The president insists he is going nowhere and will stand in the 2018 elections. But he is now 92, and party insiders are inevitably contemplating what – and who – comes next. Waiting in the wings is Vice-president Emmerson Mnangagwa, a controversial figure, not least because of allegations of complicity in human rights violations. While he has powerful backers he is opposed by the “Generation 40” faction which has thrown its weight behind Mr Mugabe’s much younger wife, Grace. It is easy to see how unpleasant a leadership conflict could become, so the cracks within Mr Mugabe’s party may well incline the Zanu-PF elite to shore him up in the short term.
Plenty of Zimbabweans would like to see an alternative to the rule of Zanu-PF. But even the electoral success of the Movement for Democratic Change in 2008 was seen off by Mr Mugabe, and that party has itself been wracked by infighting. It is unclear whether its alliance with the Zimbabwe People First party of Joice Mujuru – the Zanu-PF vice-president purged in 2014 – can do any better.
The priority for many citizens, including those with no affection for their leader, is avoiding instability that would further ravage the economy and lead to outright violence. The president underlined the risks – and his absolute determination to see them off – when he warned that protestors “are thinking what happened in the Arab Spring is going to happen here, but we tell them that is not going to happen here”. Pastor Evan Mawarire, who was detained after launching the unexpectedly effective #ThisFlag protest movement, is already in the United States, the latest of many able Zimbabweans forced into exile.
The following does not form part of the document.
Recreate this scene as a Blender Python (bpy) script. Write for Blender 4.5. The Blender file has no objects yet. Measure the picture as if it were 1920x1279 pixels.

Optimism about Zimbabwe’s future is in short supply. It still has extensive if dilapidated infrastructure, its spectacular landscape and climate offer considerable agricultural and tourist potential, and it boasts a relatively skilled and educated workforce as well as its talented diaspora. But none of these assets are likely to be utilised until its political woes are addressed. Though Mr Mugabe may face down his opponents and rivals again, Zimbabweans are rightly beginning to focus on a future without him.